We zijn aan het eind van de middag teruggegaan met de eerste beste chickenbus die naar León ging. Die dagen daarna hebben we vooral veel in het huis van Priya binnengezeten. Naast het feit dat het gewoon bloedheet was (we hadden het gevoel alsof het 45 °C was), moesten we ook wat dingen regelen. Zoals wat onze volgende bestemming zou worden, sollicitaties eruit sturen voor een volgend vrijwilligersproject en sollicitaties voor na deze reis. Met onze volgende bestemming waren we wel wat verder gekomen. We zijn weer terug richting El Tunco in El Salvador gegaan om een paar dagen te surfen. Alhoewel, dat was de bedoeling. We zouden eigenlijk maar twee dagen daar blijven, om de lange reis naar Antigua te op te breken, maar zijn er uiteindelijk vijf dagen gebleven. We hebben ons mee laten sleuren in het tranquilo surfersleventje. We hadden een héérlijk bed (met kussens!) sinds lange tijd, waar we iedere dag lekker in hebben uitgeslapen. Één van ons ging rond een uurtje of zeven a acht even eruit om achter de lokale fietsbakker aan te rennen en lekker vers brood te scoren. Na het ontbijt liepen we naar de zee om een frisse duik te nemen (fungeerde tegelijkertijd ook als douche), en daar bleven we dan een paar uurtjes in de golven spelen en kijken hoe de professionele surfers het doen. Rond lunchtijd gingen we weer terug naar het hostel om te middageten, en vervolgens de felle middagzon te vermijden in de schaduw aan het zwembad.

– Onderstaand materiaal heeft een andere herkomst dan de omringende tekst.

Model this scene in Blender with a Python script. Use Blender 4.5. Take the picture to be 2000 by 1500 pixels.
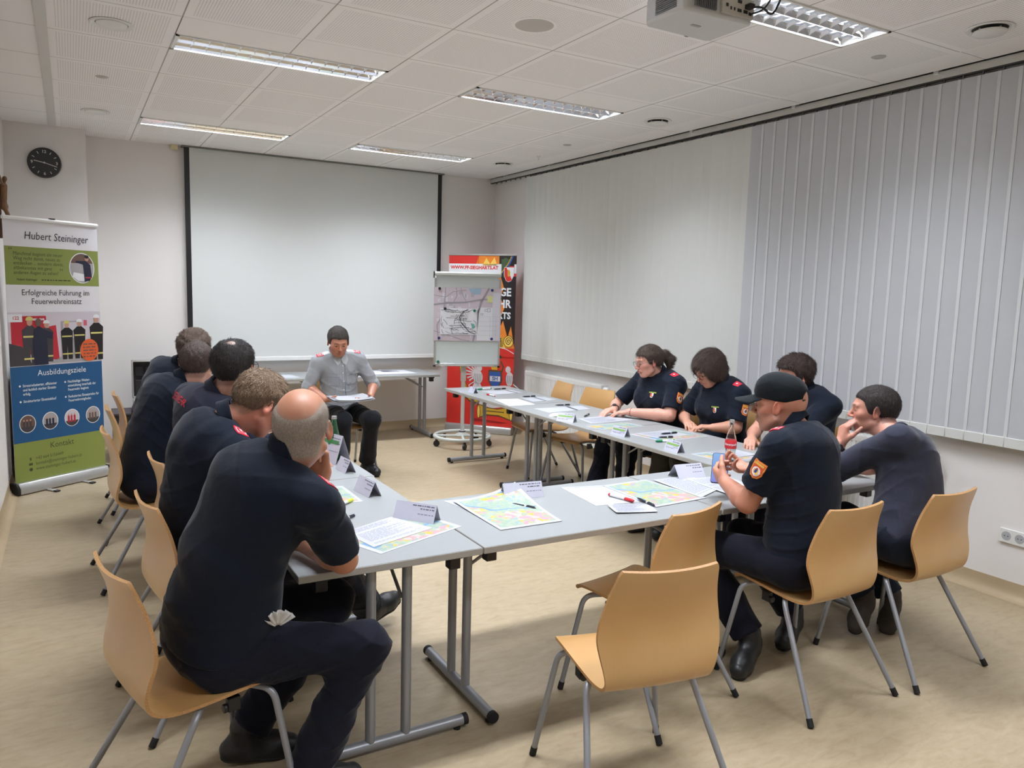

Daar zaten we dan op onze telefoontjes nieuwe bestemmingen, hostels, vacatures en vrijwilligerswerk te zoeken. Rond een uurtje of vijf verplaatsten we ons naar de kust om tijdens een van de meest fantastische zonsondergangen te zien hoe de professionele surfers de monstergolven te lijf gaan, onder het genot van een biertje en feel good music van een surfersbar. Lichtjes aangeschoten liepen we meestal weer terug naar het hostel om daar te koken, om vervolgens weer met een biertje aan het zwembad te zitten en de dag af te sluiten met het kijken van een film op de tablet. En dat dan zo'n drie dagen achter elkaar. Slecht leven, he?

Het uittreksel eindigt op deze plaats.